(click on the image to enlarge)
From
this website (click on the links above the map to toggle between color, black-and-white and comparison regime).
[Via Ilya Birman's
blog. He also has very cool interactive
map of Chelyabinsk street-car/tram routes. Click within the square to magnify.]
Moscow subway is rather pretty, especially when compared to one in Brooklyn.
20 comments:
That's a rather nice subway system.
reminds me of the Kharkov subway. Moscow's subway seems nicer, but it's the same style.
Kharkov has a subway? I didn't realize it was such a major city. I thought it was just a provincial backwater.
Kharkov is the second largest city in ukraine, after Kiev. Wikipedia has many articles about Kharkov's subway. I put in the last line in this article http://en.wikipedia.org/wiki/Tsentralny_Rynok_(Kharkiv_Metro)
You'll have to excuse me, but I'm a sucker for Wikipedia articles about Subways. Seriously, I've spent many hours reading about the trains of many cities. Anyway, interesting point I just read, in order to get a metro line in the USSR you had to have a population of one million, and then Moscow would basically take care of things.
I once met a guy from Minsk who knew every single fact about every single subway system in the world. Or so he claimed. And so it seemed after talking to him. He was in law school together with a chossid from Borough Park who had traveled around Arabic countries of Middle East in secret and disguise.
TRS, did you know that Soviet trains had the widest... girth?.. or something (the distance between tracks).
You made a typo in "Dom Torhivli".
http://en.m.wikipedia.org/wiki/Russian_gauge
Ahh. Is it indeed the widest gauge in the world? Also, who has the longest railroad system in the world? From what I remember, it's split up between US, Russia and Canada, but I don't remember how.
Also, do you know why there is a wide arch in the middle of Moscow–Vladivostok trans-Siberial railroad?
CA: The sign above the store said "dim trogovli." We pronounced it "dom," but I figured I'd use the Ukrainian pronunciation and call it "dim." Of course if I wanted to be consistent I would also need to do "trohovli." Whatever.
Did you follow the Wikipediepian's credo and fix it yourself?
And why is there an arch in the middle of Moscow–Vladivostok trans-Siberial railroad?
It's "torhovlya", not "trohovlya". I don't have a problem with "dim". You should read Bulgakov's White Guard.

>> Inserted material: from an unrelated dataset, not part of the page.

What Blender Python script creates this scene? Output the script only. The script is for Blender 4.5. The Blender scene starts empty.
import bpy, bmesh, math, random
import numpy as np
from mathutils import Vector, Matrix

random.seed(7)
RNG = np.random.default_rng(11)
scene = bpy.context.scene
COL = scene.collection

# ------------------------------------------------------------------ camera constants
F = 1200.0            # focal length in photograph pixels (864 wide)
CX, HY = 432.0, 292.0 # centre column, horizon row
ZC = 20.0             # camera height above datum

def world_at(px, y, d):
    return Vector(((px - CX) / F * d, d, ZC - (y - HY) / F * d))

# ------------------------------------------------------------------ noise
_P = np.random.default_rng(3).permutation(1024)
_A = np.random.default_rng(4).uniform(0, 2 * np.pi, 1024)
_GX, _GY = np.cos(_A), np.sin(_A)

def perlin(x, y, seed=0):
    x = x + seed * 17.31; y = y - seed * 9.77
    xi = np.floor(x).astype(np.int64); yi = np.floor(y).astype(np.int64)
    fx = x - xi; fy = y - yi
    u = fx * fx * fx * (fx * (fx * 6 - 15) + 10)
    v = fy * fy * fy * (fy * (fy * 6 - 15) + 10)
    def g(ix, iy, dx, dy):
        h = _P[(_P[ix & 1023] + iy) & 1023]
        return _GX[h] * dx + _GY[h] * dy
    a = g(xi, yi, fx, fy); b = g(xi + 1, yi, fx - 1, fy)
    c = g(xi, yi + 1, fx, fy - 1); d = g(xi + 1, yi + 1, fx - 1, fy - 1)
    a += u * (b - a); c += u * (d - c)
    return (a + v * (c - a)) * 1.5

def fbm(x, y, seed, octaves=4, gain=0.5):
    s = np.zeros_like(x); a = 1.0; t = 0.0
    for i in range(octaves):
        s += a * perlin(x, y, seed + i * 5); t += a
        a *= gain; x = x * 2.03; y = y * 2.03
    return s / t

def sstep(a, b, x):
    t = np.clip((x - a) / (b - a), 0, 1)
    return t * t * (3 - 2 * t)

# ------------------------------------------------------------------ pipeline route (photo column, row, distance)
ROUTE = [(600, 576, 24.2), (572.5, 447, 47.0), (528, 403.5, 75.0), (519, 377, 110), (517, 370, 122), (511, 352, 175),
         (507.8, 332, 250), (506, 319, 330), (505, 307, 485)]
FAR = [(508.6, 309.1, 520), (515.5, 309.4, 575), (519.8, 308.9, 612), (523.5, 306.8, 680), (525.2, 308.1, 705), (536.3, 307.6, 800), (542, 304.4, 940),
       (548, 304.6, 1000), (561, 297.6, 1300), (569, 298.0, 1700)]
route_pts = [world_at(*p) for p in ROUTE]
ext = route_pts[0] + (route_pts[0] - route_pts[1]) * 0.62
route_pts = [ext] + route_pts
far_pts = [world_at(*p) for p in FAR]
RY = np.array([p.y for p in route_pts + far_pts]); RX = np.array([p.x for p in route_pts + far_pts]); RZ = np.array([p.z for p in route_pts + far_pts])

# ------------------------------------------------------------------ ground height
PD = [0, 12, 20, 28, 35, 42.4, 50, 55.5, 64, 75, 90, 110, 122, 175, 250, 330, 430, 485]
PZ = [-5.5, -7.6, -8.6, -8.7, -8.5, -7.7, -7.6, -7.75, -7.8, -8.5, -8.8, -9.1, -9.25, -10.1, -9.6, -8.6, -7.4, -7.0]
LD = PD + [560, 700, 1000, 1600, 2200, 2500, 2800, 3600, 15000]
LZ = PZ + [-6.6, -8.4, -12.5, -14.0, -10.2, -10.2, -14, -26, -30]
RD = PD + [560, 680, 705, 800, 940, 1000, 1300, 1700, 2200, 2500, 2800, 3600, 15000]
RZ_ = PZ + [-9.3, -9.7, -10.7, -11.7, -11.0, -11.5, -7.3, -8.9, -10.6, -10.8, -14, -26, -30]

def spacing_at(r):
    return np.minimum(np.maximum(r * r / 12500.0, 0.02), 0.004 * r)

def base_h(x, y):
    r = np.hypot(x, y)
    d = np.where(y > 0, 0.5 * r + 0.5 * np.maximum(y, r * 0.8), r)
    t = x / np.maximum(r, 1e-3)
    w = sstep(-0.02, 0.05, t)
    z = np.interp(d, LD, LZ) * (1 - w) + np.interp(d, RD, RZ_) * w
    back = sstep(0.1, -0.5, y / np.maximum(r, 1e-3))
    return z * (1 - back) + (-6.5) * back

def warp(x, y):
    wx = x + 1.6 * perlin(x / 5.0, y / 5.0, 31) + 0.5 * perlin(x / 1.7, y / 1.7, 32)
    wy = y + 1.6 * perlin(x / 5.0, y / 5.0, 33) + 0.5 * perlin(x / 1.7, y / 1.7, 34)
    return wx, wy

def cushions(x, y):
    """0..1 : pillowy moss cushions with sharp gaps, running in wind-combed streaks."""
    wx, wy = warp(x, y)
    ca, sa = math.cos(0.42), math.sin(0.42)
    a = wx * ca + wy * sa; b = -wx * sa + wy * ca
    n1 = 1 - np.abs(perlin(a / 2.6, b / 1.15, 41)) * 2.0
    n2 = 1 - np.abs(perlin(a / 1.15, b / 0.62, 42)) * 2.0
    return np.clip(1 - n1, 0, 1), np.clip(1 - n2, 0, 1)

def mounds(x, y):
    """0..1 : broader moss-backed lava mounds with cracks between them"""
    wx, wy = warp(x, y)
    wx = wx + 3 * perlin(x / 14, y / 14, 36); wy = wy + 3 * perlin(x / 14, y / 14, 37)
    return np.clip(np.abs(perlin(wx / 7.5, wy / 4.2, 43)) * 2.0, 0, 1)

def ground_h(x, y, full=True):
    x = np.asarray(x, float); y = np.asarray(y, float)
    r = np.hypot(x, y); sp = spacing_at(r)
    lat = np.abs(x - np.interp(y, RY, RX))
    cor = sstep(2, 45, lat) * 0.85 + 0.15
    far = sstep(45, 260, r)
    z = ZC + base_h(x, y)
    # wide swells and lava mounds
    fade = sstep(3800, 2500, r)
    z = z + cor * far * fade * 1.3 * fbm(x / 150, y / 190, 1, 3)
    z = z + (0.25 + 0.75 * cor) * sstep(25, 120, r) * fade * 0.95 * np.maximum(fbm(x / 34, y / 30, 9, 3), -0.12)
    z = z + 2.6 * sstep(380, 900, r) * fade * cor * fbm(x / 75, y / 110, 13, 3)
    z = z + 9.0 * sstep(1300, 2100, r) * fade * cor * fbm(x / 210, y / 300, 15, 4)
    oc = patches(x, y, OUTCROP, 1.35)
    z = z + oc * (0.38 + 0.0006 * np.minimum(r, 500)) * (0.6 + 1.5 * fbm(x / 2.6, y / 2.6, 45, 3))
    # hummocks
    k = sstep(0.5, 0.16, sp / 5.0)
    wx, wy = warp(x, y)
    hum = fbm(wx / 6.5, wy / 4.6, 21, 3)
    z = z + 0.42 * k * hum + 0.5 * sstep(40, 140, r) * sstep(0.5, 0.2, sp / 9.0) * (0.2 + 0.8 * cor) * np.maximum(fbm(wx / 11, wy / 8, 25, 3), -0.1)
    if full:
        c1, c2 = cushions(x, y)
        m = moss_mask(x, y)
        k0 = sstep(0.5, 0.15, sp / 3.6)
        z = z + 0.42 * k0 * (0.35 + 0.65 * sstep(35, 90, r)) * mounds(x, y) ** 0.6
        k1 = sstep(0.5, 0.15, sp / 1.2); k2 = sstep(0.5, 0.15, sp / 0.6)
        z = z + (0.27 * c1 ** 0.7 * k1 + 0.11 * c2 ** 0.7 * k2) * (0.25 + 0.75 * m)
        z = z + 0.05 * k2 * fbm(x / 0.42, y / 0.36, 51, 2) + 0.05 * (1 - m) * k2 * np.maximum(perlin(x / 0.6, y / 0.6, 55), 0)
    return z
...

He makes a lot of fun of Ukrainian nationalism there.
— In Ukrainian, it's not "kot", it's "kit" ["cat"].
— Then how do you say "kit" ["whale" in Russian] in Ukrainian?
— They don't have whales in Ukraine. There is no word for it.
Because when they offered the Tsar to make a sketch of the railroad, he took a ruler and connected Moscow with Vladivostok. Or so Douglas Adams tells. Apparently, it's one his favorite facts in life (the other being that the brother of Bronte sisters died after leaning on mantelpiece).
Actually, the same joke is regarding Germans and English. I think it's in "Are You Being Served?"
— It says "sex haussen" on the box. What is it, sex knickers?
— Not seks but zeks. It means "six" in German.
— Then how do you say "sex" in German?
— You don't.
There being a ruler necessitated there being an arch?
Oh, I forgot the key detail: the ruler had a nick.
suddenly I understand so much more about how Russia works.
Hey, don't knock Russia. It's going to single-handedly save the world (according to the article, "using laws of physics" -- get that, all the miracle workers, we don't need you!).
Also, I believe it was Rebbe Rashab who said that after the Tsar has been shot, there is no longer a moshol for being bottul to a king.
Who's knocking Russia? Bittul is a great thing!
I sit corrected.
lol re. ukrainian and German
In Kharkov we used to joke the the FSU runs on "natchalnikism": Everything must be done with the authorization of the correct natachlnik. If the ruler-procuring natchalnik didn't notice that the ruler had a nick, then as far as everyone else is concerned, the ruler is straight.